All of this is evidence of what psychologist Pamela Paresky calls the “apocalyptic” approach to politics that increasingly typifies today’s progressivism. “It is an apocalyptic view, not a liberal one, that rejects redemption and forgiveness in favor of condemnation and excommunication,” she writes in Psychology Today. “It is an apocalyptic perspective, not a liberal one, that sees the world as needing to be destroyed and replaced rather than improved and perfected.”

Stephens discovered that apocalyptic approach to politics first-hand when he joined the Times in 2017: Times Columnist Blasted By “Nasty Left” For Climate Change Piece.

“After 20 months of being harangued by bullying Trump supporters, I’m reminded that the nasty left is no different. Perhaps worse,” Stephens tweeted Friday afternoon, as the hateful messages kept rolling in.

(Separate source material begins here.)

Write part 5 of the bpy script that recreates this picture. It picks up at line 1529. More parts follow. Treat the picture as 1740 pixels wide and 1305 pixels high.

“Go eat dog d—s,” fumed one Twitter user.

“When is the Times going to get rid of you?” another asked.

Stephens even managed to tick off fellow journalists.

“You’re a s–thead. a crybaby lil f–kin weenie. a massive twat too,” tweeted Libby Watson, staff writer at Gizmodo.

“I’m gonna lose my mind,” seethed Eve Peyser, politics writer at Vice.

“The ideas ppl like @BretStephensNYT espouse are violently hateful & should not be given a platform by @NYTimes,” she said.

In the column, Stephens never states that he believes climate change is a farce. He simply asserts that people should look at claims from both supporters and deniers, in the attempt to get all the facts.

But the exposure to the social media equivalent of the Maoist struggle session may have changed Stephens’ mind on at least one topic dear to the left, causing one of the Times’ token faux-cons to go from supporting concealed carry in 2016 when he was still with the Wall Street Journal, to writing the following year, “Repeal the Second Amendment. I have never understood the conservative fetish for the Second Amendment.”

G.K. Chesterton has a fence he’d like to show Stephens.